Detector-decoy quantum key distribution without monitoring signal disturbance
Hua-Lei Yin, Yao Fu, Yingqiu Mao, Zeng-Bing Chen

TL;DR
This paper introduces a practical quantum key distribution protocol that uses the detector-decoy method with threshold detectors, eliminating the need for photon number resolving detectors while maintaining security and high noise tolerance.
Contribution
It presents a novel application of the detector-decoy method to round-robin differential phase-shift QKD, enabling secure implementation with simpler threshold detectors.
Findings
Protocol achieves secure key distribution without photon number resolving detectors
Provides bounds on detected single-photon events using the detector-decoy method
Maintains high noise tolerance suitable for practical quantum communication
Abstract
The round-robin differential phase-shift quantum key distribution protocol provides a secure way to exchange private information without monitoring conventional disturbances and still maintains a high tolerance of noise, making it desirable for practical implementations of quantum key distribution.

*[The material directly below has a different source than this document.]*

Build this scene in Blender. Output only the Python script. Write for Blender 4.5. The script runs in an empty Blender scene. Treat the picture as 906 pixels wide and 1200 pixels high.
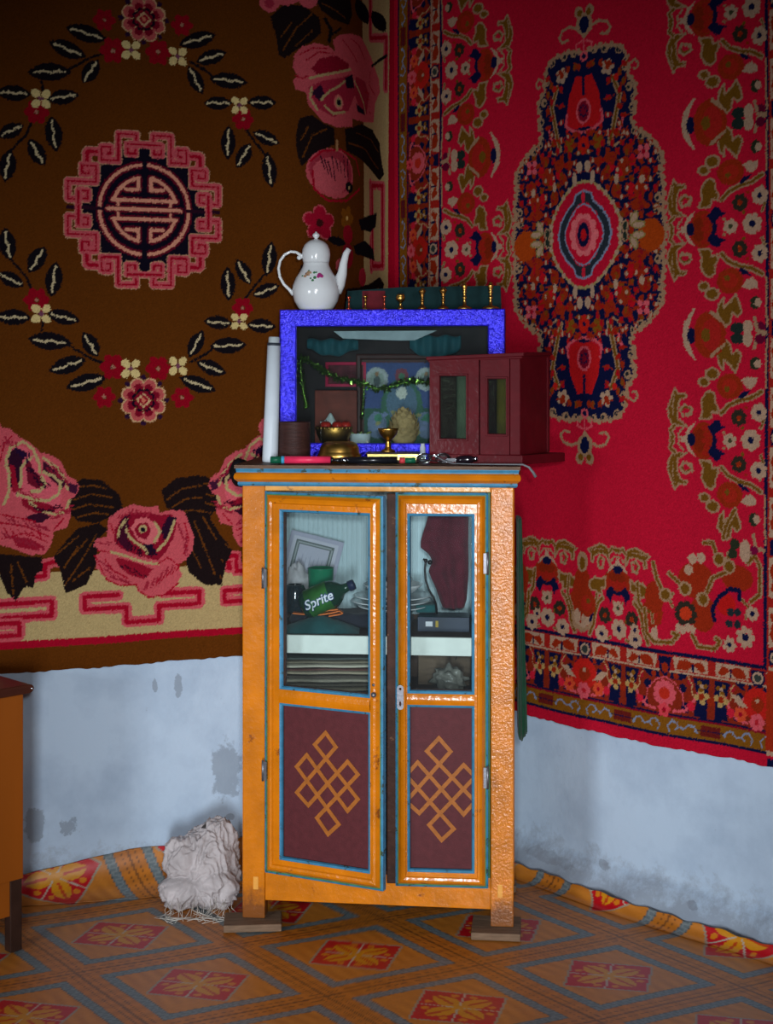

However, photon number resolving detectors are required to ensure that the detected signals are single photons in the original protocol. Here, we adopt the detector-decoy method and give the bounds to the fraction of detected events from single photons. Utilizing the advantages of the protocol, we provide a practical method of performing the protocol with desirable performances requiring only threshold single-photon detectors.